In this case (considering x86) sizeof(int) would also be 4. My question is: will the gcc optimization perform the calculation itself or will the equation be generated in the asm?
This is called "constant-folding" and yes, it will happen before assembly. Assembly in itself is usually not optimized at all.
Consider the minimal program
#include <stdlib.h>
int main(void)
{
malloc(4 * sizeof(int));
}
We can compile it into assembly with gcc -S. On my computer, the resulting assembly says:
main:
pushq %rbp
movq %rsp, %rbp
movl $16, %edi
call malloc@PLT
movl $0, %eax
popq %rbp
ret
I.e. the only constants you see in there are 16 (4 * sizeof(int)), and 0 (the implicit return value from main()).

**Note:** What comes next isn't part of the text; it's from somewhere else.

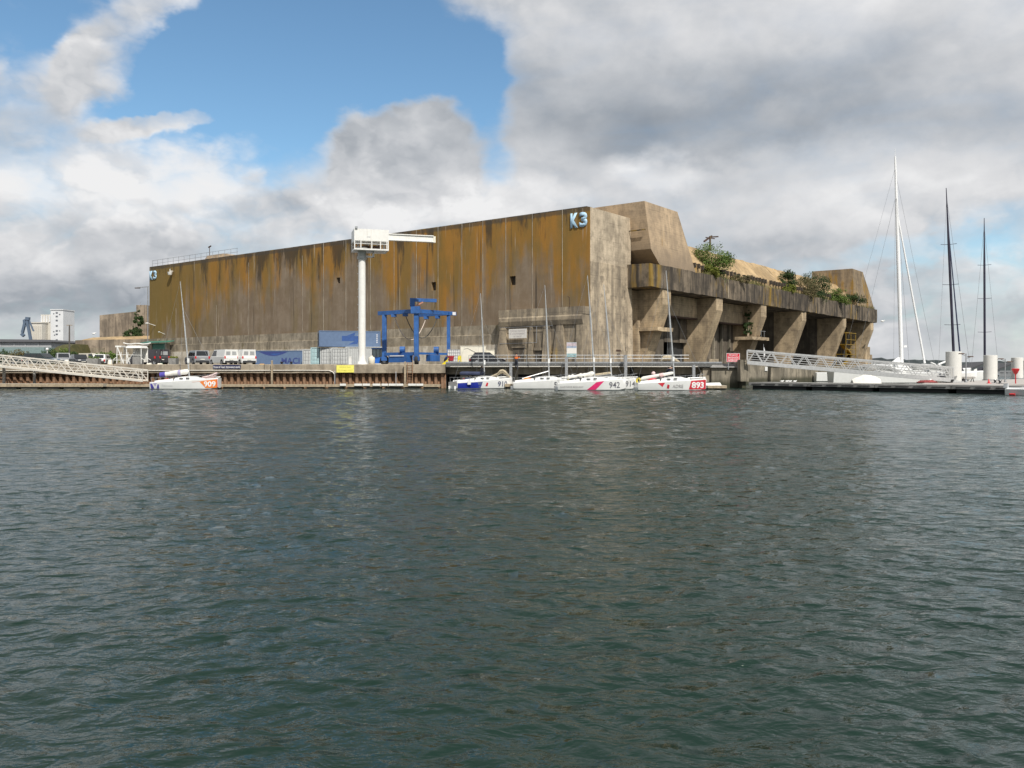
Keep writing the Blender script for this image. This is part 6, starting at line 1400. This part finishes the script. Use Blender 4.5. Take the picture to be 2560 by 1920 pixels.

Note that in C there is a class of expressions that are called "integer constant expressions" that are supposed to be evaluated at the compilation time. You can use 4 * sizeof(int) as the size of an array - or even within a _Static_assert clause - naturally then it must be evaluated during the compilation, but in general case, such as here, the C standard does not require one or the other.